Through several meetings, Langer pieces history as he deciphers the Naga style of self-rule, their relationship with the colonisers and the ‘great betrayal’ by Jawaharlal Nehru. Thenoselie Keyho, former commander-in-chief of the Naga National Council (NNC), the first Naga ‘underground’ group, accused Nehru of proclaiming that Naga independence was unimaginable even if the “sky falls or blood runs red”.

It was soon evident that the Nagas were “misguided into believing that they could reclaim their sovereignty”. Keyho spoke glowingly of Gandhi who supported their demand for independence when he declared that India cannot bind anyone against their will — a fact Langer highlights by quoting Gandhi on the cover of his book.

Langer then travels to the drug cartels of Manipur and unearths liaisons between underground groups, drug trade and extortion. A major surprise is the complete indifference of the state government, owing to largesse received from these groups. The lavish lifestyles of these commanders also belie ideology and sacrifice!

Towards the end of the book, the AFSPA receives a hard relook with Avalok’s interpretation of this British law as one which turned the gun on its own people. He, however, endorses an opposite view too when he quotes a senior journalist, that in conflict zones everyone lies and the truth is somewhere in the middle of all versions.

Langer admits that he began his journey as an outsider when disallowed from marrying a Naga girl because of his non-Naga/ non- Christian background. He, however, soon becomes deeply entrenched, not merely in serious data compilation and dissemination, but also in developing a deep understanding of the innumerable conundrums of the area and yet never claiming to be an expert.

Langer is deftly able to present the problem of insurgency in several of the northeastern states through this travelogue. The travails faced by a conflict journalist in a hostile environment become evident even while Langer handles them with humour, often talking about his huge frame gawkily riding pillion on dangerous roads which hardly existed!

The book will appeal to those interested not just in this Shangri-La but also in India’s policy towards states and linguistic groups frequently demanding “independence”.

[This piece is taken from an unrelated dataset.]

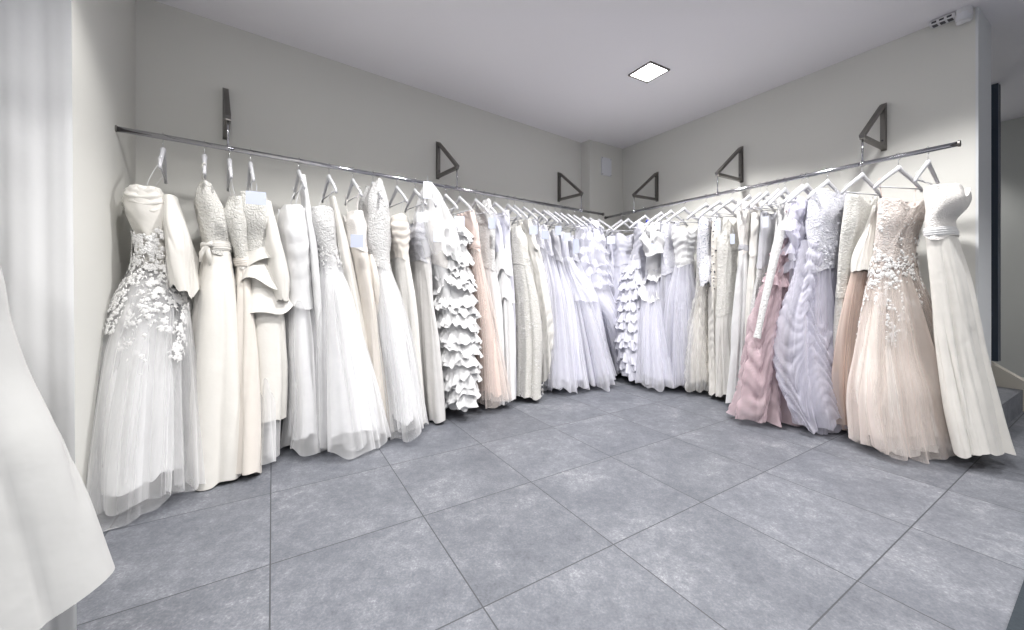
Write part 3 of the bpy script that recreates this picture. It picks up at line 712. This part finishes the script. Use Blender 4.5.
gown('L', 524, [(222, 526, 537), (250, 532, 546), (300, 540, 555), (396, 541, 560)], 245, .07,
     'lace_lav', 'tulle_lav', 'pale gown with crystal straps directly behind the ivory puffed gown', 'pale gown with crystal straps', seed=29, lining='lin_lav', nf=6, amp=.016)
gown('L', 534, [(228, 534, 546), (255, 541, 553), (300, 545, 563), (345, 544, 568), (397, 541, 573)], 252, .05,
     'lace_lav', 'tulle_lav', 'lilac white tulle gown with tied ribbon straps, first of the lilac group', 'lilac white tulle gown with ribbon straps', seed=30, lining='lin_lav', nf=8, amp=.022, strap_r=.004, layers=2)
gown('L', 544, [(232, 546, 557), (262, 551, 563), (300, 556, 575), (350, 558, 581), (397, 560, 586)], 258, .05,
     'pearl_silver', 'tulle_lav', 'lilac white tulle gown with a crystal studded bodice left of the tiered gown', 'lilac white gown with crystal bodice', seed=31, lining='lin_lav', nf=8, amp=.022)
gown('L', 555, [(235, 554, 565), (262, 557, 571), (300, 562, 588), (345, 566, 602), (393, 569, 611)], 258, .05,
     'satin_lav', 'tulle_lav', 'lilac white tulle gown with a short upper tier over its wide skirt', 'tiered lilac white tulle gown', seed=32, lining='lin_lav', nf=11, amp=.026, layers=2, b_hem=.33,
     extra=lambda fm, e, hx, hW: skirt(fm, 'upper_tier', 'tulle_lav', e, 5, z0=fm.zw, z1=fm.zw-.46, nf=10, amp=.024, grow=.02, flare=.05))
gown('L', 561, [(238, 563, 574), (262, 567, 579), (300, 572, 597), (350, 578, 606), (387, 582, 612)], 258, .07,
     'lace_lav', 'tulle_lav', 'lilac white gown tucked behind the tiered tulle gown', 'lilac gown behind the tiered gown', seed=33, lining='lin_lav', nf=8, amp=.022)
gown('L', 574, [(224, 579, 598), (250, 577, 603), (285, 578, 609), (320, 588, 621), (373, 600, 630)], 285, .12,
     'tulle_lav', 'tulle_lav', 'lilac white gown with a cloud of tulle ruffles for a bodice', 'lilac gown with cloud of ruffles', seed=34, lining='lin_lav', nf=8, amp=.024, puff=.016,
     extra=lambda fm, e, hx, hW: (flounces(fm, 'tulle_lav', e, 63, list(np.linspace(fm.zt, fm.zw+.05, 6)), .08, .022, 8, 'frill', .02, .035), bodice(fm, 'lin_lav', e, 2, fm.zw, name='bodice_lining')))
gown('L', 583, [(232, 590, 602), (262, 594, 609), (300, 600, 618), (374, 606, 632)], 258, .10,
     'lace_lav', 'tulle_lav', 'lilac white gown right of the ruffle cloud gown, near the corner', 'lilac gown right of the ruffle cloud', seed=35, lining='lin_lav', nf=7, amp=.018)
gown('L', 599, [(240, 601, 611), (270, 604, 616), (310, 610, 624), (382, 616, 634)], 262, .08,
     'satin_lav', 'chiff_lav', 'last lilac gown on the left rail, pressed into the corner', 'last lilac gown of the left rail', seed=36, nf=6, amp=.014)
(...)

The role of China, Myanmar and Bangladesh in assisting such groups (established knowledge as old as the mountains!) can be of interest to geopolitical experts.

The strategic significance of the area, which shares its borders with six countries, is vital to the maintenance of peace in the subcontinent; a fact very few understand. Langer has been able to tell a heavy story with wit and banter, all the while maintaining tautness of the plot, and eventually proving that he is not a complete outsider after all.